吐く息が白く、手袋の中の手まで冷たい。
ぐーぱーぐーぱー、寒さに縮こまった手を動かし、コツコツとブーツの足音を響かせながら寒空の下を行く。左手に通り過ぎようとした民家の垣根に、椿を見つけた。
艶のある濃緑の葉に赤い花びら、黄色いしべ・・・。 このコントラストに、鳥も人も惹き込まれずにはいられない。この季節、花粉を運んでくれる虫たちは休眠中。代わりに、メジロやヒヨドリといった鳥たちが蜜を吸いにやってきては、椿の花粉を運んでくれるのだという。エサとなるものが乏しい季節、鳥たちにとっても椿は貴重な存在なのかもしれない。
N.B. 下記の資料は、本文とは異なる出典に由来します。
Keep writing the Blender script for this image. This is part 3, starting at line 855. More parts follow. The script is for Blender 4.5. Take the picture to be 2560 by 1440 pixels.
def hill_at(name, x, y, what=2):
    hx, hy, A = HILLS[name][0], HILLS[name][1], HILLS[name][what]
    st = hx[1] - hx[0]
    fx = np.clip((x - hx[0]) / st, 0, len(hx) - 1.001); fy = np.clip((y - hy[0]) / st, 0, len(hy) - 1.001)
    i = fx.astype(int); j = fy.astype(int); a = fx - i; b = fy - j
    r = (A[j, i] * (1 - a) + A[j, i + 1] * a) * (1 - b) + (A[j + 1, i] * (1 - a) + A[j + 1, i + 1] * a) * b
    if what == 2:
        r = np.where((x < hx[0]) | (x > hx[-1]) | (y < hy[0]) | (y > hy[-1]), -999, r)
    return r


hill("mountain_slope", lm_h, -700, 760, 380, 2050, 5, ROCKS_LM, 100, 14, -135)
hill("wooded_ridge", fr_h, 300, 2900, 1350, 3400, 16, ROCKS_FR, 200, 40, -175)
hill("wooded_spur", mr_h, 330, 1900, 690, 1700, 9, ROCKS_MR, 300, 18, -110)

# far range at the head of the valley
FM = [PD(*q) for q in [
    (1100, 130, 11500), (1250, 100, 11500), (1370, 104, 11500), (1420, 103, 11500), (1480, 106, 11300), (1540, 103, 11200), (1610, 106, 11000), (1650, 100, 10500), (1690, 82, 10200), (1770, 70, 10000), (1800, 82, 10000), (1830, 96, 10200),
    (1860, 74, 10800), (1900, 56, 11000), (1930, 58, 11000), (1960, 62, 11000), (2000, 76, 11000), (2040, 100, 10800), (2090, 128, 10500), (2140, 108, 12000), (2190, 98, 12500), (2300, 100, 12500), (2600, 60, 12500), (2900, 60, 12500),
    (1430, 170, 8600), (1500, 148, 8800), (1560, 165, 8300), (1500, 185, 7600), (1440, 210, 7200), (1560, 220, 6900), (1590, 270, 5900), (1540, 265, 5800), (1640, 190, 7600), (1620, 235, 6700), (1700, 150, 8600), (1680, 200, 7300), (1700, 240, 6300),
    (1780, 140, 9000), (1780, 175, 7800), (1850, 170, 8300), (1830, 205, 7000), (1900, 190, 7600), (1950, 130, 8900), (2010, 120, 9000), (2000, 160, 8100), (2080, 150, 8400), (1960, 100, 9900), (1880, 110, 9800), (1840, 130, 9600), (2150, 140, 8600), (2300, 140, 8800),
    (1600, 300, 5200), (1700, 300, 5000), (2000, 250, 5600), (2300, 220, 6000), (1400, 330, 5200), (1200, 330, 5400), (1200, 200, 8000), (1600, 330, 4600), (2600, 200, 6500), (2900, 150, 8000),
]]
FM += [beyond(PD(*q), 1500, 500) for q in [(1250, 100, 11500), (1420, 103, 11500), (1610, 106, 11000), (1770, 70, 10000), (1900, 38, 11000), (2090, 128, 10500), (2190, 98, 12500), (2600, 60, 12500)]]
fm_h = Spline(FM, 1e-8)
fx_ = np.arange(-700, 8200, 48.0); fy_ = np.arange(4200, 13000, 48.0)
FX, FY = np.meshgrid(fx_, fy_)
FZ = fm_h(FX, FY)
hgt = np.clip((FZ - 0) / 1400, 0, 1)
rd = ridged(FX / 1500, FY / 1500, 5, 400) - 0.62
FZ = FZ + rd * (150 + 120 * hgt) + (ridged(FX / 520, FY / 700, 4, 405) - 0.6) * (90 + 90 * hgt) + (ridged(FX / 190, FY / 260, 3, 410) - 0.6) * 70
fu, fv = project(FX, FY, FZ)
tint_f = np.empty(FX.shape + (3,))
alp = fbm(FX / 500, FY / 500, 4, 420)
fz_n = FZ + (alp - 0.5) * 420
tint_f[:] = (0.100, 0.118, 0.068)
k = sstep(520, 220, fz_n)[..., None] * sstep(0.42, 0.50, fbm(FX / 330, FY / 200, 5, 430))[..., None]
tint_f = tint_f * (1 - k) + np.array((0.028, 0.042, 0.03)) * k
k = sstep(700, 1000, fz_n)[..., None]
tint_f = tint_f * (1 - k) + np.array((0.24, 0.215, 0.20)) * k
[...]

冷たい空気の中に凛として咲く姿は実に美しく、心を打つ。雪でも降ればなお一層に美しいことだろう。
「悩んだりつらい思いをしたりしている人ほど、えらいなって思うのよ」思い悩んでいる私に、ある人がかけてくれた言葉がよみがえる。厳しい環境にありながらも、一生懸命、強く生きていこうとする人の姿は、椿のようであるのかもしれない。
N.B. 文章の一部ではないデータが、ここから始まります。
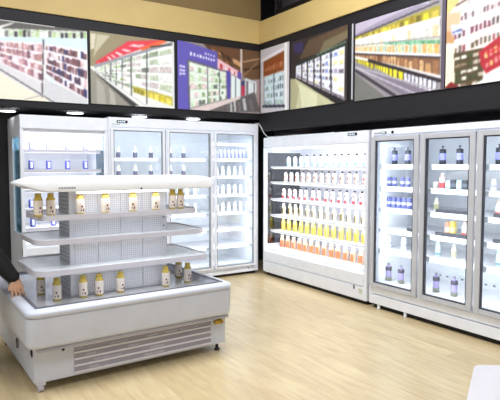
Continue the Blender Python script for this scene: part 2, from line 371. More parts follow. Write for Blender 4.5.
def poster(key, to_world, normal, parent):
    (a0, a1, z0, z1), bgc, ops = POSTERS[key]
    nu = int((a1 - a0) / .0075); nv = int((z1 - z0) / .0075)
    U, V = np.meshgrid(np.linspace(a0, a1, nu), np.linspace(z0, z1, nv))
    C = np.zeros(U.shape + (3,)); C[:] = bgc
    rng = np.random.RandomState(len(key) * 7 + ord(key[1]))
    for op in ops:
        if op[0] == 'p': C[inside(U, V, op[2])] = op[1]
        elif op[0] == 'l':
            (x0, y0), (x1, y1) = op[3], op[4]; d = max(1e-6, (x1 - x0) ** 2 + (y1 - y0) ** 2)
            t = np.clip(((U - x0) * (x1 - x0) + (V - y0) * (y1 - y0)) / d, 0, 1)
            C[np.hypot(U - x0 - t * (x1 - x0), V - y0 - t * (y1 - y0)) < max(op[2], .009) * .55] = op[1]
        else:
            _, q, n, m, base, pal, h, w = op; m = int(m * 1.4) if n > 1 or m > 12 else m
            H = homog(q); W_ = H[2, 0] * U + H[2, 1] * V + 1
            s = (H[0, 0] * U + H[0, 1] * V + H[0, 2]) / W_; t = (H[1, 0] * U + H[1, 1] * V + H[1, 2]) / W_
            ok = (s >= 0) & (s < 1) & (t >= 0) & (t < 1) & (W_ > 0) if inside(U, V, q).any() else np.zeros(U.shape, bool)
            ok = inside(U, V, q)
            s = np.clip(s, 0, .9999); t = np.clip(t, 0, .9999)
            ri = (t * n).astype(int); ci = (s * m).astype(int); tf = t * n - ri; sf = s * m - ci
            P = np.array(pal, float)[rng.randint(0, len(pal), (n, m))]; hh = h * (.75 + .35 * rng.rand(n, m))
            C[ok] = base
            k = ok & (tf > 1 - hh[ri, ci]) & (tf < .94 if n > 1 else tf < 2) & (np.abs(sf - .5) < w / 2)
            C[k] = P[ri[k], ci[k]] * (.82 + .36 * rng.rand(k.sum(), 1))
            if n > 1:
                k2 = ok & (tf >= .94); C[k2] = np.array(base) * .8
    # soften the print a little
    C *= .95 + .07 * rng.rand(*U.shape, 1)
    for _ in range(2):
        C[1:-1, 1:-1] = (C[1:-1, 1:-1] * 2 + C[:-2, 1:-1] + C[2:, 1:-1] + C[1:-1, :-2] + C[1:-1, 2:]) / 6
    C = np.clip(118 + (C - 118) * 1.18, 4, 246) / 255; C = np.where(C <= .04045, C / 12.92, ((C + .055) / 1.055) ** 2.4)
    pts = [to_world(u, v) for u, v in zip(U.ravel(), V.ravel())]; nrm = Vector(normal) * .004
    faces = [(j * nu + i, j * nu + i + 1, (j + 1) * nu + i + 1, (j + 1) * nu + i) for j in range(nv - 1) for i in range(nu - 1)]
    me = bpy.data.meshes.new('print'); me.from_pydata(pts, [], faces)
    ca = me.color_attributes.new('print', 'FLOAT_COLOR', 'POINT')
    ca.data.foreach_set('color', np.concatenate([C.reshape(-1, 3), np.ones((nu * nv, 1))], 1).ravel().astype(np.float32))
    me.materials.append(PRINT); o = bpy.data.objects.new('print', me); COL.objects.link(o); o.parent = parent
    return o
PRINT = bpy.data.materials.new('poster_print'); PRINT.use_nodes = True
_a = PRINT.node_tree.nodes.new('ShaderNodeVertexColor'); _a.layer_name = 'print'
_b = PRINT.node_tree.nodes['Principled BSDF']; PRINT.node_tree.links.new(_a.outputs[0], _b.inputs['Base Color']); _b.inputs['Roughness'].default_value = .45
board = mat('poster_board', (40, 38, 42), .5)
def hang(key, name, label, side, extra=None):
    (a0, a1, z0, z1) = POSTERS[key][0]
    if side == 'L':
        t = thing(name, label, 'poster', ((a0 + a1) / 2, YB, z0), 0, 'supermarket posters on the black band')
        o = t.location.copy(); build_in(MB().box(-(a1 - a0) / 2 - .004, (a1 - a0) / 2 + .004, -.012, -.001, -.004, z1 - z0 + .004), 'backing', board, t)
        poster(key, lambda u, v: (u - o.x, -.0135, v - z0), (0, -1, 0), t)
    else:
        t = thing(name, label, 'poster', (XR, -(a0 + a1) / 2, z0), 0, 'supermarket posters on the black band')
        o = t.location.copy(); build_in(MB().box(-.012, -.001, -(a1 - a0) / 2 - .004, (a1 - a0) / 2 + .004, -.004, z1 - z0 + .004), 'backing', board, t)
        poster(key, lambda u, v: (-.0135, -u - o.y, v - z0), (-1, 0, 0), t)
    return t
hang('P1', 'wall_poster', 'poster of pale open shelves and a cream aisle floor, leftmost on the black band', 'L')
hang('P2', 'wall_poster', 'poster of a row of glass freezer doors under a red banner', 'L')
hang('P3', 'wall_poster', 'poster of lit freezer doors in a purple wall', 'L')
hang('R1', 'wall_poster', 'narrow poster with a pale frame, brown heading and glass doors, beside the corner', 'R')
hang('R2', 'wall_poster', 'poster of a dark aisle with bright freezers and pale green floor', 'R')
hang('R3', 'wall_poster', 'poster of long shelves full of yellow and orange bottles', 'R')
hang('R4', 'wall_poster', 'poster of slanting shelves with packed boxes and red trays, rightmost', 'R')
struct(MB().box(XR - .01, XR - .001, 4.255, 4.272, 2.2, 3.0).build('trim_7', mat('pale_strip', (190, 190, 196), .4)))
struct(MB().box(XR - .02, XR - .001, 3.084, 3.118, 2.17, 3.02).build('trim_8', mat('mauve_post', (92, 84, 98), .4)))

# downlights set into the underside of the black box
def downlight(x, y, z, r, label):
    t = thing('downlight', label, 'downlight', (x, y, z), 0, 'downlights under the black box')
    build_in(MB().lathe([(r, -.003), (r + .012, -.002), (r + .012, 0)], 24), 'trim_ring', black, t)
    build_in(MB().lathe([(r * .4, -.0065), (r * .9, -.006), (r * .93, -.0032)], 24), 'lens', led_down, t)
downlight(.955, 6.50, 2.099, .10, 'round downlight in the black underside, left of all the chillers')
downlight(1.66, 6.33, 2.099, .10, 'round downlight above the open chiller with blue cans')
downlight(2.47, 6.40, 2.099, .10, 'round downlight above the left door of the back three-door fridge')
downlight(3.19, 6.34, 2.099, .10, 'round downlight above the middle door of the back three-door fridge')

# roof truss seen through the opening above the tan board on the right
t = thing('roof_truss', 'black lattice roof truss seen above the tan board at the corner', 'truss', (4.27, 3.45, 3.50))
truss_m = mat('truss_black', (14, 14, 18), .5)
build_in(MB().box(-.03, .03, -2.4, 2.5, .0, .07), 'bottom_chord', truss_m, t)
build_in(MB().box(-.03, .03, -2.4, 2.5, .62, .69), 'top_chord', truss_m, t)
for i in range(9):
    y = 2.45 - i * .55
    build_in(MB().box(-.025, .025, y - .025, y + .025, .07, .62), 'upright', truss_m, t)
    if i < 8:
        build_in(MB().tube([(0, y - .02, .06), (0, y - .53, .63)] if i % 2 else [(0, y - .02, .63), (0, y - .53, .06)], .022, 6), 'diagonal', truss_m, t)

# ------------------------------------------------------------------ products (prototypes)
def pmat(n, c, r=.35, **k): return mat(n, c, r, **k)
def bottle(name, prof, bodym, capprof, capm, labels=(), extra=()):
    """Empty + body + cap + wrap labels"""
    t = bpy.data.objects.new(name, None); COL.objects.link(t); t.empty_display_size = .03
    build_in(MB().lathe(prof, 14), 'body', bodym, t)
    if capprof: build_in(MB().lathe(capprof, 12), 'cap', capm, t)
    for nm, pr, m in labels: build_in(MB().lathe(pr, 14), nm, m, t)
    for nm, mb, m in extra: build_in(mb, nm, m, t)
    return t
USED = set()
def put(proto, loc, label, cat, group=None, rz=0, s=1):
    if proto.name in USED: c = copy_tree(proto)
    else: USED.add(proto.name); c = proto
    c.location = loc; c.rotation_euler = (0, 0, rz); c.scale = (s, s, s)
    tag(c, label, cat, group); return c
ORD = ['first', 'second', 'third', 'fourth', 'fifth', 'sixth', 'seventh', 'eighth', 'ninth', 'tenth', 'eleventh', 'twelfth', 'thirteenth', 'fourteenth']

# gold-capped tea bottles on the island
tea = bottle('tea_bottle', [(.022, 0), (.029, .004), (.0305, .012), (.0305, .115), (.029, .126), (.020, .141), (.019, .146)], pmat('amber_drink', (206, 180, 84), .2),
             [(.0215, .143), (.0215, .160), (.018, .163)], pmat('gold_cap', (196, 168, 66), .35),
             [('label', [(.0311, .014), (.0316, .016), (.0316, .112), (.0311, .114)], pmat('cream_label', (238, 226, 214), .5))],
             [('label_print', MB().box(-.010, .002, -.0330, -.0310, .055, .068).box(.003, .012, -.0324, -.0295, .026, .044).box(-.014, -.007, -.0322, -.0295, .03, .038), pmat('plum_print', (110, 60, 66), .5))])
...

思い悩む自分を責めることはない、今が自分の美しいときなのだ。なんて客観的に自身を眺めている間に、胸のつかえが少しとれた。ぬくぬくの陽ざしの中では培われない魅力が、きっと今養われていることだろう。
さぁ、立ち止まっている間に冷えてしまった手を、もう一度ぐーぱーぐーぱー、温めながら歩きだそう。